Questo breve thriller paranormale è un’altra piccola perla dell’estesa produzione letteraria di Matheson. Pur essendo un’opera abbastanza breve, riesce a essere un libro completo, grazie alla capacità dell’autore di usare un ritmo veloce, che non si perde in troppe chiacchiere, ma riesce a sintetizzare in uno spazio ristretto una trama complessa.
Come sempre nei suoi libri non hai idea di cosa possa succedere dopo, poiché è difficile etichettarli e quindi risalire dal genere al tipo di trama. Il suo muoversi con disinvoltura tra il fantascientifico e la fantasia pura fa sì che il lettore non sappia cosa attendersi quando prende in mano un suo libro.

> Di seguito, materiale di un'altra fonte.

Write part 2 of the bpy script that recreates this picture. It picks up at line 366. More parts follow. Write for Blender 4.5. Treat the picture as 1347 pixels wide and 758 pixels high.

Nonostante il romanzo sia datato, la prosa suona contemporanea (anche grazie anche alla traduzione).
Il personaggio principale, Tom, che dopo essersi lasciato ipnotizzare inizia a vedere e sentire cose strane, è caratterizzato da grande ironia e un pizzico di follia, che lo rendono affascinante. Forse i protagonisti di molti dei suoi libri tendono ad assomigliarsi, ma ciò non li rende meno interessanti.
L’unico aspetto negativo che riesco a individuare è la scelta del titolo italiano, che vuole evidentemente ricordare una sua opera più famosa, “Io sono leggenda”. È una scelta di marketing davvero pessima, poiché i due libri appartengono a generi abbastanza diversi e potrebbero attirare lettori con gusti differenti.